Приапу в честь п*зды закланны
В слезах, в крови лежат попранны.

"На про*бание целки х*ем славного *баки":

Какой глас жалкий раздается,
Какой п*зду объемлет страх,
Мошна ее тем боле рвется,
Чем дале х*й в ее устах,
Она зрит бед своих причину
И на растерзанну судьбину
Без слез не может посмотреть.
П*зда вся кровью обагрилась,
П*зда всех сил своих лишилась,
*бака продолжает еть!

Там же:

Хотя б п*зд со сто тут случилось,
Он всем бы сделал перебор,
Лишь место кровью б обагрилось
И всех бы устрашило взор.

В сказке Пушкина все обстоит ровным счетом наоборот. Пушкинский сказочный мир вагиноцентричен. Подлинной силой здесь наделены не носители мужского начала, а представительница начала женского.

Перемена акцентов приводит к инверсии барковианских образов. Пушкин, в частности, выворачивает наизнанку ситуацию "Поемы на победу Приаповой дочери" - основного "эпического" барковианского текста, посвященного соперничеству фаллосов и вагины и конечному торжеству мужских гениталий над женскими. У Пушкина безусловной победительницей оказывается вагина; поэтому атрибуты персонажей значимо перераспределяются. Именно шамаханская царица наделяется теми внешними признаками торжествующего победителя, которыми в "Поеме" обладал могучий фаллос. Ср. в "Поеме":

Багряна плешь его от ярости сияла
И красны от себя лучи она пускала.

Ср. в "Сказке":

...и девица,
Шамаханская царица,
Вся сияя как заря,
Тихо встретила царя.

Примечательно здесь не только перенесение одного из атрибутов победителя-фаллоса ("сияние") на победительницу-вагину, но и сопутствующая трансформация другого атрибута. В "Поеме" ярость фаллоса отчетливо каламбурна: это и обычный для барковианы (и вообще для сексуального языка 18 века) "технический" термин (означающий эрекцию), и, вместе с тем, обозначение особого эмоционального состояния, вполне согласующегося с общей барковианской "моделью мира": осуществить коитус, то есть победить вагину, можно только в состоянии боевой ярости. Пушкин - явно по контрасту - вводит в портрет своей героини антонимическое понятие: "ярость" заменяется "тишиной" (образ, в русской поэтической традиции тесно связанный с женским началом). Именно "тихая" вагина правит миром, искусно подчиняет себе фаллосы и фаллофоров, делает их беззащитными и влечет к гибели. Первой ее жертвой оказываются сыновья Дадона, затем - звездочет-мудрец, наконец - сам царь.
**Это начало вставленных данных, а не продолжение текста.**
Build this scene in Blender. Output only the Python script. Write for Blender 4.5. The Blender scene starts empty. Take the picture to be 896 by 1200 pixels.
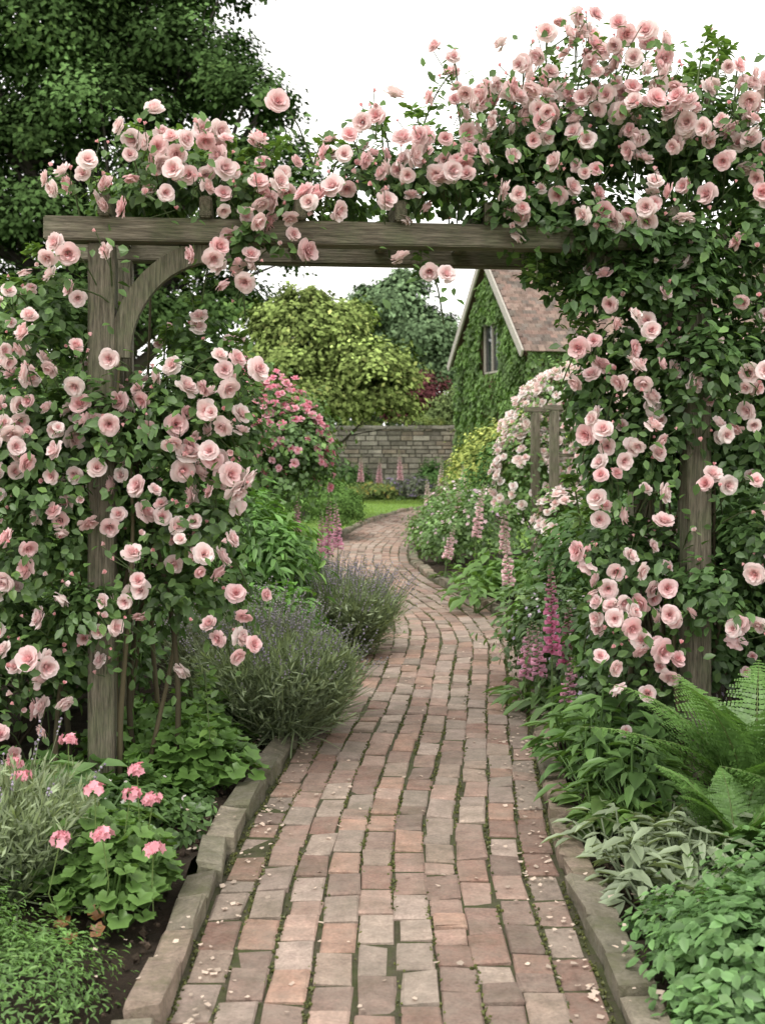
import bpy, bmesh, math, random
import numpy as np
from mathutils import Vector, Matrix
rng=np.random.default_rng(11); random.seed(5)
scene=bpy.context.scene
U=lambda a,b,n=None: rng.uniform(a,b,n)
def nrm(a): return a/np.maximum(np.linalg.norm(a,axis=-1,keepdims=True),1e-9)

# ---------------------------------------------------------------- materials
def newmat(name):
    m=bpy.data.materials.new(name); m.use_nodes=True
    nt=m.node_tree; bs=nt.nodes['Principled BSDF']; out=nt.nodes['Material Output']
    return m,nt,bs,out
def N(nt,t,**k):
    n=nt.nodes.new(t)
    for a,b in k.items():
        if a in n.inputs: n.inputs[a].default_value=b
        else: setattr(n,a,b)
    return n
def mixc(nt,a,b,fac,mode='MIX'):
    n=nt.nodes.new('ShaderNodeMix'); n.data_type='RGBA'; n.blend_type=mode
    for s,v in ((6,a),(7,b),(0,fac)):
        if isinstance(v,bpy.types.NodeSocket): nt.links.new(v,n.inputs[s])
        else: n.inputs[s].default_value=v if s==0 else (*v,1)
    return n.outputs[2]
def ramp(nt,src,p0,p1,c0=(0,0,0),c1=(1,1,1)):
    r=nt.nodes.new('ShaderNodeValToRGB'); nt.links.new(src,r.inputs[0])
    r.color_ramp.elements[0].position=p0; r.color_ramp.elements[1].position=p1
    r.color_ramp.elements[0].color=(*c0,1); r.color_ramp.elements[1].color=(*c1,1)
    return r.outputs[0]
def noise(nt,scale,detail=4,vec=None,rough=.6):
    n=N(nt,'ShaderNodeTexNoise',Scale=scale,Detail=detail,Roughness=rough)
    if vec is not None: nt.links.new(vec,n.inputs['Vector'])
    else:
        g=nt.nodes.new('ShaderNodeNewGeometry'); nt.links.new(g.outputs['Position'],n.inputs['Vector'])
    return n.outputs['Fac']
def bump(nt,bs,h,strength,dist=.01):
    b=N(nt,'ShaderNodeBump',Strength=strength,Distance=dist)
    nt.links.new(h,b.inputs['Height']); nt.links.new(b.outputs[0],bs.inputs['Normal'])
def mat_plant(name,trans=.28,gloss=0.,mul=(1,1,1),tint=(1.25,1.3,.6),rough=.4):
    m,nt,bs,out=newmat(name); nt.nodes.remove(bs)
    at=nt.nodes.new('ShaderNodeAttribute'); at.attribute_name='Col'
    c=mixc(nt,at.outputs['Color'],mul,1.0,'MULTIPLY')
    df=nt.nodes.new('ShaderNodeBsdfDiffuse'); nt.links.new(c,df.inputs[0]); sh=df.outputs[0]
    if trans:
        t=nt.nodes.new('ShaderNodeBsdfTranslucent'); tc=mixc(nt,c,tint,1.0,'MULTIPLY'); nt.links.new(tc,t.inputs[0])
        mx=nt.nodes.new('ShaderNodeMixShader'); mx.inputs[0].default_value=trans
        nt.links.new(sh,mx.inputs[1]); nt.links.new(t.outputs[0],mx.inputs[2]); sh=mx.outputs[0]
    if gloss:
        g=nt.nodes.new('ShaderNodeBsdfGlossy'); g.inputs['Roughness'].default_value=rough
        mx=nt.nodes.new('ShaderNodeMixShader'); mx.inputs[0].default_value=gloss
        nt.links.new(sh,mx.inputs[1]); nt.links.new(g.outputs[0],mx.inputs[2]); sh=mx.outputs[0]
    nt.links.new(sh,out.inputs[0])
    return m
LEAF=mat_plant('leaf_surface',.25,.035,mul=(1.85,1.66,1.66))
PETAL=mat_plant('petal_surface',.3,0,(1,1,1),(1.04,.93,.94))
FARLEAF=mat_plant('tree_leaf_surface',0,0,mul=(1.85,1.68,1.62))
def mat_stone(name,over=(.1,.11,.06),ofac=.5,s1=9,s2=60,bst=.6,bd=.006,oscale=3,lo=.45,hi=.7,var=(.65,1.3),moss=None):
    m,nt,bs,out=newmat(name)
    at=nt.nodes.new('ShaderNodeAttribute'); at.attribute_name='Col'
    a=ramp(nt,noise(nt,s1,6),.25,.75,(var[0],)*3,(var[1],)*3)
    c=mixc(nt,at.outputs['Color'],a,1.0,'MULTIPLY')
    b=ramp(nt,noise(nt,s2,4),.3,.7,(.78,)*3,(1.2,)*3)
    c=mixc(nt,c,b,1.0,'MULTIPLY')
    o=ramp(nt,noise(nt,oscale,8,rough=.75),lo,hi,(0,0,0),(ofac,)*3)
    c=mixc(nt,c,over,o)
    if moss: c=mixc(nt,c,moss[0],ramp(nt,noise(nt,moss[1],7,rough=.7),moss[2],moss[3],(0,0,0),(moss[4],)*3))
    nt.links.new(c,bs.inputs['Base Color']); bs.inputs['Roughness'].default_value=.88
    bs.inputs['Specular IOR Level'].default_value=.25
    bump(nt,bs,noise(nt,s2,6,rough=.7),bst,bd)
    return m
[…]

При виде царицы царь утрачивает разум, забывает цели своего похода, забывает смерть сыновей (и, следовательно, свой долг мщения) - и всецело покоряется безоружной деве:

Как пред солнцем птица ночи,
Царь умолк, ей глядя в очи,
И забыл он перед ней
Смерть обоих сыновей.

Стихи об "околдованности" Дадона на фоне барковианы получают дополнительный и весьма специфический смысл. Целый ряд "од" барковианского корпуса посвящен всемогуществу вагины, таинственной способности ее подчинять себе богов и героев (мотив, восходящий к французской оде Пирона, но получивший в русской традиции совершенно оригинальное развитие). Вагина заставляет героев и монархов забывать о своем историческом предназначении:

Антоний, царствовать желая,
Дрался с Октавьем сколько мог,
Но Клеопатру он узная,
Ей захотел попасть меж ног,
Забыл и храбрость и породу
И дал Октавию свободу,
Лишь только впрятал в нее х*й,
Не зрит, что Рим он тем теряет,
К п*зде он страстию пылает,
Узря ее у Синдских струй.

В пушкинской сказке нечто подобное происходит и с царем Дадоном. Дальнейшие сказочные события в свою очередь оказываются осененными тенью Баркова.